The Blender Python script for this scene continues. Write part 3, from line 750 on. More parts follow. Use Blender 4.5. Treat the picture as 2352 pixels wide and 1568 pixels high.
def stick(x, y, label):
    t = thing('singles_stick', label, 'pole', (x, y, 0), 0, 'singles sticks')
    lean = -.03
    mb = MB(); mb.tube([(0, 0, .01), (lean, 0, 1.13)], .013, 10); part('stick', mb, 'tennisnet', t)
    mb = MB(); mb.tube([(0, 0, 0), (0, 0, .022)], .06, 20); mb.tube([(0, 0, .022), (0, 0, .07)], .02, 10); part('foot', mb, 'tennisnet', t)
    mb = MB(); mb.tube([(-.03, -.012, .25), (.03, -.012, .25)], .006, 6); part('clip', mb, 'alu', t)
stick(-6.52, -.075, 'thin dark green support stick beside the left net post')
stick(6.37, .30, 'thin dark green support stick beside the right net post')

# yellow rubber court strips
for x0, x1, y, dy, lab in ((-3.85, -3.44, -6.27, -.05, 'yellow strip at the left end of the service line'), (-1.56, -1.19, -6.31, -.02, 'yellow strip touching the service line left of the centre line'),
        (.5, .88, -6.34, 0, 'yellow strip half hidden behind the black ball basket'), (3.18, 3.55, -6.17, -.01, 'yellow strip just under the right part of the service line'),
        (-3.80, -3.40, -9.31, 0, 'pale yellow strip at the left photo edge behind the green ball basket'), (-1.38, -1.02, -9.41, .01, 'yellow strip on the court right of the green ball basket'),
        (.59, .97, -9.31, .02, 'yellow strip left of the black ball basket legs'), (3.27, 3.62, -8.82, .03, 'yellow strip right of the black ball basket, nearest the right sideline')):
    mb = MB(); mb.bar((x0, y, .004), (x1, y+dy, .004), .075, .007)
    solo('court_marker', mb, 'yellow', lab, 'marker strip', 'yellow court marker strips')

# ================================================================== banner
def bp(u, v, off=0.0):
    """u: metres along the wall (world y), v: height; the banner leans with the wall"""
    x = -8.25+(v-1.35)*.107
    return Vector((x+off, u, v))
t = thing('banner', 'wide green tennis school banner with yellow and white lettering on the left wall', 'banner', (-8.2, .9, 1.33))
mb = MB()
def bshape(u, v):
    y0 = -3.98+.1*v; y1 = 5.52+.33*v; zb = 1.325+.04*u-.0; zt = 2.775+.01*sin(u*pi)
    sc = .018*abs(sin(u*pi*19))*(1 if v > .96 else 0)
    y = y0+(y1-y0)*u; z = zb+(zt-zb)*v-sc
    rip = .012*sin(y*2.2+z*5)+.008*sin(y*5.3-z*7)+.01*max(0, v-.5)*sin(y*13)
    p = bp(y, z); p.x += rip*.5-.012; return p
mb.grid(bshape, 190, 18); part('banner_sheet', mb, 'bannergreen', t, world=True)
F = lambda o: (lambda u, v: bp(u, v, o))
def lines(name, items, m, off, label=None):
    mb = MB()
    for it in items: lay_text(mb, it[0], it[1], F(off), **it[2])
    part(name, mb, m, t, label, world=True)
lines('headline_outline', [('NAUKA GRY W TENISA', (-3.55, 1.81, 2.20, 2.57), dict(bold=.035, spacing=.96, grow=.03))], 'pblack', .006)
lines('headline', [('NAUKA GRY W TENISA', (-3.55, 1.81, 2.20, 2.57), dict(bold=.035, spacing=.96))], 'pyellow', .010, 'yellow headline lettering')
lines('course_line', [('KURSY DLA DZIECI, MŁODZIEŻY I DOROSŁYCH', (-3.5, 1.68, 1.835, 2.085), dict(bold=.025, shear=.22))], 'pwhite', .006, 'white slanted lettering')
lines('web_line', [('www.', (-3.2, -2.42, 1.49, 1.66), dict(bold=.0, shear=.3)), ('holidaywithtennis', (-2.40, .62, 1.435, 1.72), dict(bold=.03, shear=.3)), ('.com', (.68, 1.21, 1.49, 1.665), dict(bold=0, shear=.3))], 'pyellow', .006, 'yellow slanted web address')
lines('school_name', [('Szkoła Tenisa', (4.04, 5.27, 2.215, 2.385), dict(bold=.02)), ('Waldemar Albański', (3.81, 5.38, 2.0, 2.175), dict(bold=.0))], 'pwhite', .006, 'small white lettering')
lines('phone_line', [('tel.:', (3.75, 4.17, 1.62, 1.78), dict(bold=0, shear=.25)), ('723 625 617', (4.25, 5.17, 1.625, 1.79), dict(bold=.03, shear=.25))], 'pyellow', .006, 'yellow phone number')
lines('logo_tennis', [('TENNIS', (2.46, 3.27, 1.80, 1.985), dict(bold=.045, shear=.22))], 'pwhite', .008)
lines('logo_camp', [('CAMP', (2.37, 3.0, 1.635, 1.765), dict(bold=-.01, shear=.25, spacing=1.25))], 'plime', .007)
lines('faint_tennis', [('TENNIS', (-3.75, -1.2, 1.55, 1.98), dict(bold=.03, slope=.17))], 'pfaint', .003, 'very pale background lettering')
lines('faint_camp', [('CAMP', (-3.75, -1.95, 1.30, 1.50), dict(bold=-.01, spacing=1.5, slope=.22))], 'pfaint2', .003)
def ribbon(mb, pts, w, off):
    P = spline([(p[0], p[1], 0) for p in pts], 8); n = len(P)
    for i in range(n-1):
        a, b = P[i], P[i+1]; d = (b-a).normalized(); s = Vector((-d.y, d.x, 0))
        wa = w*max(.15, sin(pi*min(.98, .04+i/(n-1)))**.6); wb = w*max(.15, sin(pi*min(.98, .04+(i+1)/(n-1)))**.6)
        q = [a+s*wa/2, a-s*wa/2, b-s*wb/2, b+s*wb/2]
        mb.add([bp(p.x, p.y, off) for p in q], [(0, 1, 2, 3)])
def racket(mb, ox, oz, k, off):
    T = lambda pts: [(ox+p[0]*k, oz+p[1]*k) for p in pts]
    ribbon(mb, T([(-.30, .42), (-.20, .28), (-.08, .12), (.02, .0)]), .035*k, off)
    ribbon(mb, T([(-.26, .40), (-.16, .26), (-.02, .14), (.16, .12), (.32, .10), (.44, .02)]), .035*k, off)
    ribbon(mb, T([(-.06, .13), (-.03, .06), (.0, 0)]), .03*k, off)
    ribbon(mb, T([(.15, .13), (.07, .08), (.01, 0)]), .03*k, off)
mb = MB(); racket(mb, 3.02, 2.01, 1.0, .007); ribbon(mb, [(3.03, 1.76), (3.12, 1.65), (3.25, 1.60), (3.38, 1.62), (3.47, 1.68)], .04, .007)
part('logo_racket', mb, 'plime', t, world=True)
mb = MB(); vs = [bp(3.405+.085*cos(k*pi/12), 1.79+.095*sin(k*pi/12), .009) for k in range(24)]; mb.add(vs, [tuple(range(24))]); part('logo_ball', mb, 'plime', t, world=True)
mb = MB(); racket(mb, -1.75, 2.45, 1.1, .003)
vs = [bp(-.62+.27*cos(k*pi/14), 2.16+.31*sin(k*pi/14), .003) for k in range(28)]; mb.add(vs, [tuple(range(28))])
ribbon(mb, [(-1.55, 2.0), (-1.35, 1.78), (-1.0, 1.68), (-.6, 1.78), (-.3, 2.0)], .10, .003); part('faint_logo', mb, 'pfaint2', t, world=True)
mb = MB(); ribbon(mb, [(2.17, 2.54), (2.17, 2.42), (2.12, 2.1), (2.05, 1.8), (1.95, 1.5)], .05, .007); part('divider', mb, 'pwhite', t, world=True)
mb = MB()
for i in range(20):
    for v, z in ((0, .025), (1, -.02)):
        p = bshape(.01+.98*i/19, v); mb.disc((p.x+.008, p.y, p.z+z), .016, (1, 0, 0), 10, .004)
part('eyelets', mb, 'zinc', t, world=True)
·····
** Aim of the exercise **
Exactly as they stand, set down the lines from the top of the data through the line with "stick(6.37, .30, 'thin".

** Output for this exercise **
The Blender Python script for this scene continues. Write part 3, from line 750 on. More parts follow. Use Blender 4.5. Treat the picture as 2352 pixels wide and 1568 pixels high.
def stick(x, y, label):
    t = thing('singles_stick', label, 'pole', (x, y, 0), 0, 'singles sticks')
    lean = -.03
    mb = MB(); mb.tube([(0, 0, .01), (lean, 0, 1.13)], .013, 10); part('stick', mb, 'tennisnet', t)
    mb = MB(); mb.tube([(0, 0, 0), (0, 0, .022)], .06, 20); mb.tube([(0, 0, .022), (0, 0, .07)], .02, 10); part('foot', mb, 'tennisnet', t)
    mb = MB(); mb.tube([(-.03, -.012, .25), (.03, -.012, .25)], .006, 6); part('clip', mb, 'alu', t)
stick(-6.52, -.075, 'thin dark green support stick beside the left net post')
stick(6.37, .30, 'thin dark green support stick beside the right net post')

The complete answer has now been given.